Vanguard is famously owned by its staff, and also for its late founder, Jack Bogle, who regularly argued that the best predictor of investment returns was the amount of fees paid.

Vanguard Europe’s Fitzgerald says: “Jack Bogle wrote the book on low cost investing – actually he wrote about 26 – all saying don’t pay too much for investments.”

Fitzgerald says: “In terms of price compression there has been a levelling off with a big drop in fees over the last 10 years plus but it is important to differentiate between vanilla building block ETFs that have become very competitive and cost effective and the development of different types of strategies and approaches such as ESG, smart beta, quant strategies and some active ETFs. They are not as expensive as they were but they are more than the big liquid building block ETFs that you can get for a few basis points.”

At the end of 2012, Vanguard’s asset weighted ongoing charges figure (OCF) was 15bps and by the end of 2019 that had come down to 10bps.
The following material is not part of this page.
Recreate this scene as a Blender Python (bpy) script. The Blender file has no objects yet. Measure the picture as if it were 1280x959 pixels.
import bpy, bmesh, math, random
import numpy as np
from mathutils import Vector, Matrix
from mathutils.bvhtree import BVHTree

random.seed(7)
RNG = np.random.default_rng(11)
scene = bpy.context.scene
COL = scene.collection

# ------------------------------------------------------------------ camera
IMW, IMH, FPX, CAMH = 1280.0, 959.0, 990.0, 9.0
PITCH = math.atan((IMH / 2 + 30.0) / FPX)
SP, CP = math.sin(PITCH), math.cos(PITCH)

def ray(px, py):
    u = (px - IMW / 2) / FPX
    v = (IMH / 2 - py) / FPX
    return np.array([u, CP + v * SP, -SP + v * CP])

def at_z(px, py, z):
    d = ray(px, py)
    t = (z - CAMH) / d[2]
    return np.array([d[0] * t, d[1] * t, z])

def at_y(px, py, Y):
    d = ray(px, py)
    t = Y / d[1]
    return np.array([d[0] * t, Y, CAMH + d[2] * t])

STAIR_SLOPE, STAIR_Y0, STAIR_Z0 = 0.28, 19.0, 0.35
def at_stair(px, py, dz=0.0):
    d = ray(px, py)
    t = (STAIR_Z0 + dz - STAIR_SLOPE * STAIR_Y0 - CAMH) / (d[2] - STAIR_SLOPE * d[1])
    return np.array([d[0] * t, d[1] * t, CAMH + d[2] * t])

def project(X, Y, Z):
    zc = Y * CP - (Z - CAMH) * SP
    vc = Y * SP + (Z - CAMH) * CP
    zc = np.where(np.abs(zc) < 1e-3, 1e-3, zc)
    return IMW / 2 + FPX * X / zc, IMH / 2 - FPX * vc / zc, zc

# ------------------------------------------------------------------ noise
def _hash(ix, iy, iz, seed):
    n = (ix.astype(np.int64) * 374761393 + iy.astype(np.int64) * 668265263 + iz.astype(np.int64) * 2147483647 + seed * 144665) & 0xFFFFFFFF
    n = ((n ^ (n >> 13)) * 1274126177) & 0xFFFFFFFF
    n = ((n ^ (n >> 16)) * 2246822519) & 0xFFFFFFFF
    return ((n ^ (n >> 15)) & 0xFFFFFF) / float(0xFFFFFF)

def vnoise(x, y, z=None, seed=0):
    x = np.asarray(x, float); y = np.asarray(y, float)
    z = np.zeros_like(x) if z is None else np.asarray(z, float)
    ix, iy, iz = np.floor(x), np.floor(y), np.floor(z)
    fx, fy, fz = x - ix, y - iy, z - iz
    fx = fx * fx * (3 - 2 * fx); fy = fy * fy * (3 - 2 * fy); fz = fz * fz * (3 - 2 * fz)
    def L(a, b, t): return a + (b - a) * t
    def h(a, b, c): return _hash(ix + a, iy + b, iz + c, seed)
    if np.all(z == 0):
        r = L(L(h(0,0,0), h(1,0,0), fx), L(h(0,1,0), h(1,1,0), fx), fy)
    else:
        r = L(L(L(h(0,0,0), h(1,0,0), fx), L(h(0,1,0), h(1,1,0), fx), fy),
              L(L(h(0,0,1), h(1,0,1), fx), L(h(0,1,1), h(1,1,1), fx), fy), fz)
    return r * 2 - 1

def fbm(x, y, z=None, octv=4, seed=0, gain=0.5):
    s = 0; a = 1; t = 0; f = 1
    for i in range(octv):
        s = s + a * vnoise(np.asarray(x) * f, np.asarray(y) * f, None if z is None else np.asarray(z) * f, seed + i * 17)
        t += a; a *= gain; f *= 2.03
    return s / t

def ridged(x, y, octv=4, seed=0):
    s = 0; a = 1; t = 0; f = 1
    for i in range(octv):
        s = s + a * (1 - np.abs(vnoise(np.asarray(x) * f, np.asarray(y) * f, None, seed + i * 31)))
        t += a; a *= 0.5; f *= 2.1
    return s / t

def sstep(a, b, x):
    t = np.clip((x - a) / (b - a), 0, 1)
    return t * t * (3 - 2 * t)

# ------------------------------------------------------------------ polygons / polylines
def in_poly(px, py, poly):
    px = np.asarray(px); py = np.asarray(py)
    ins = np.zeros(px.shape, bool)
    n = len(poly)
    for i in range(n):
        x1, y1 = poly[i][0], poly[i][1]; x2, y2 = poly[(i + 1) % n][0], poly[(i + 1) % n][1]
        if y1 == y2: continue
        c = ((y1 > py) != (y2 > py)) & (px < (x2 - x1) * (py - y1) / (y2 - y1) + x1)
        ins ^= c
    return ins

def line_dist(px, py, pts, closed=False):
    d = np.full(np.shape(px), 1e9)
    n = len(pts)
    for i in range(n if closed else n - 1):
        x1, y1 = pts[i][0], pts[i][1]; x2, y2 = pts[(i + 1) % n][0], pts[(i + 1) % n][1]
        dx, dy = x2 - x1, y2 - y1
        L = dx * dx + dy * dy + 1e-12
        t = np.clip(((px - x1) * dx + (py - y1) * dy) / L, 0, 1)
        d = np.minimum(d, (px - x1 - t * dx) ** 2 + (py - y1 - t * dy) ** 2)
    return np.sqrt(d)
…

Meanwhile, the simple average went from 20bps to 13bps over the same time period.  To put that in context, the asset weighted OCF of the European ETF industry was 25bps at the end 2019.

Going forward, Fitzgerald believes that over time, prices will drop further, come down quite rapidly and get to a natural floor. “Price drops in the future won’t be as dramatic as they haven’t got as far to fall,” he says.

“We want to help the mass investing public by offering competitive products which force our competitors to lower their prices and then everyone benefits.”

Out on the road, talking to wealth managers and IFAs, Fitzgerald is beginning to see a real shift towards ETF usage, with more hands going up in the room whenever he asks: “Who here uses ETFs?”

The UK is a dominant force in the ETF industry in Europe, with half of the current assets in ETFs in Europe coming from the UK, but the traditional adviser in the UK has struggled to access ETFs because the platforms weren’t designed to cope with them, either making it impossible or more expensive to trade ETFs. However, some are now adapting and new ones are launching which allow ETFs to be included in retail portfolios.

In Europe, Vanguard has USD55 billion dollars in ETFs, and globally, over USD1 trillion making them the second largest in the world and the sixth largest in Europe. 

The firm tends to focus on a range of fewer than 30 products with different share classes, while the five issuers who rank above them in Europe will tend to have over 100 ETFs. Fitzgerald says that avoiding lots of niche high margin products is part of the firm’s product philosophy and culture across all their businesses, anywhere in the world.

Fitzgerald comments that whether you trade GBP500 or GBP500 million in ETFs, you will pay the same price which makes them a very democratic and transparent route to investing.